Directions for this task
Every line of the material that follows must be printed again exactly.

Data lines
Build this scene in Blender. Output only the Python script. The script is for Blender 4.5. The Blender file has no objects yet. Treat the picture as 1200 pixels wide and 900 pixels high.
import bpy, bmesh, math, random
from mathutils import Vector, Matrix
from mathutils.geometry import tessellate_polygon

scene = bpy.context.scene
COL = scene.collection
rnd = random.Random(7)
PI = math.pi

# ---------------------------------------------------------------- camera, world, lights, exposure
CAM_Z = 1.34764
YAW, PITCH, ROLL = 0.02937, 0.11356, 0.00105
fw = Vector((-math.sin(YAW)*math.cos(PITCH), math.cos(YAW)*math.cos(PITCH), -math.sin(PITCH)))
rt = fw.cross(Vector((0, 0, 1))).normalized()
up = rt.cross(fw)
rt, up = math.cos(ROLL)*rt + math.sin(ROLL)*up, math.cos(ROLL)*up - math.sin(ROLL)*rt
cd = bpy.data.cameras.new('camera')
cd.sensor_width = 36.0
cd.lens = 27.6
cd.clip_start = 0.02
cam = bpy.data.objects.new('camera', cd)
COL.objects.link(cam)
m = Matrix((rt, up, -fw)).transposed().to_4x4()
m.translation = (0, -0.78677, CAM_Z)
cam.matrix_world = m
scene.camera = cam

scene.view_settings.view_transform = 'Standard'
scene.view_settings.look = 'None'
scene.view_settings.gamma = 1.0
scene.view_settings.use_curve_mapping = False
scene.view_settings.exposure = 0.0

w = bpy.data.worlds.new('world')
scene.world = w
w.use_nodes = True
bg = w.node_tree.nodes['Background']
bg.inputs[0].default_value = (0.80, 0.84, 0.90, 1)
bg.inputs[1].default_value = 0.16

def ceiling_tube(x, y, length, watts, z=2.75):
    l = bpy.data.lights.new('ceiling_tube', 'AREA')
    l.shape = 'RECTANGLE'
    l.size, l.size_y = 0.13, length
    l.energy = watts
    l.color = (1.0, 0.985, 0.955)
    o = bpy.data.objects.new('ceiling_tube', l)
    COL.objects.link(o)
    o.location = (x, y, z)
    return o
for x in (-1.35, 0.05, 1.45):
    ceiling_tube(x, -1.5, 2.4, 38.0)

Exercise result
Build this scene in Blender. Output only the Python script. The script is for Blender 4.5. The Blender file has no objects yet. Treat the picture as 1200 pixels wide and 900 pixels high.
import bpy, bmesh, math, random
from mathutils import Vector, Matrix
from mathutils.geometry import tessellate_polygon

scene = bpy.context.scene
COL = scene.collection
rnd = random.Random(7)
PI = math.pi

# ---------------------------------------------------------------- camera, world, lights, exposure
CAM_Z = 1.34764
YAW, PITCH, ROLL = 0.02937, 0.11356, 0.00105
fw = Vector((-math.sin(YAW)*math.cos(PITCH), math.cos(YAW)*math.cos(PITCH), -math.sin(PITCH)))
rt = fw.cross(Vector((0, 0, 1))).normalized()
up = rt.cross(fw)
rt, up = math.cos(ROLL)*rt + math.sin(ROLL)*up, math.cos(ROLL)*up - math.sin(ROLL)*rt
cd = bpy.data.cameras.new('camera')
cd.sensor_width = 36.0
cd.lens = 27.6
cd.clip_start = 0.02
cam = bpy.data.objects.new('camera', cd)
COL.objects.link(cam)
m = Matrix((rt, up, -fw)).transposed().to_4x4()
m.translation = (0, -0.78677, CAM_Z)
cam.matrix_world = m
scene.camera = cam

scene.view_settings.view_transform = 'Standard'
scene.view_settings.look = 'None'
scene.view_settings.gamma = 1.0
scene.view_settings.use_curve_mapping = False
scene.view_settings.exposure = 0.0

w = bpy.data.worlds.new('world')
scene.world = w
w.use_nodes = True
bg = w.node_tree.nodes['Background']
bg.inputs[0].default_value = (0.80, 0.84, 0.90, 1)
bg.inputs[1].default_value = 0.16

def ceiling_tube(x, y, length, watts, z=2.75):
    l = bpy.data.lights.new('ceiling_tube', 'AREA')
    l.shape = 'RECTANGLE'
    l.size, l.size_y = 0.13, length
    l.energy = watts
    l.color = (1.0, 0.985, 0.955)
    o = bpy.data.objects.new('ceiling_tube', l)
    COL.objects.link(o)
    o.location = (x, y, z)
    return o
for x in (-1.35, 0.05, 1.45):
    ceiling_tube(x, -1.5, 2.4, 38.0)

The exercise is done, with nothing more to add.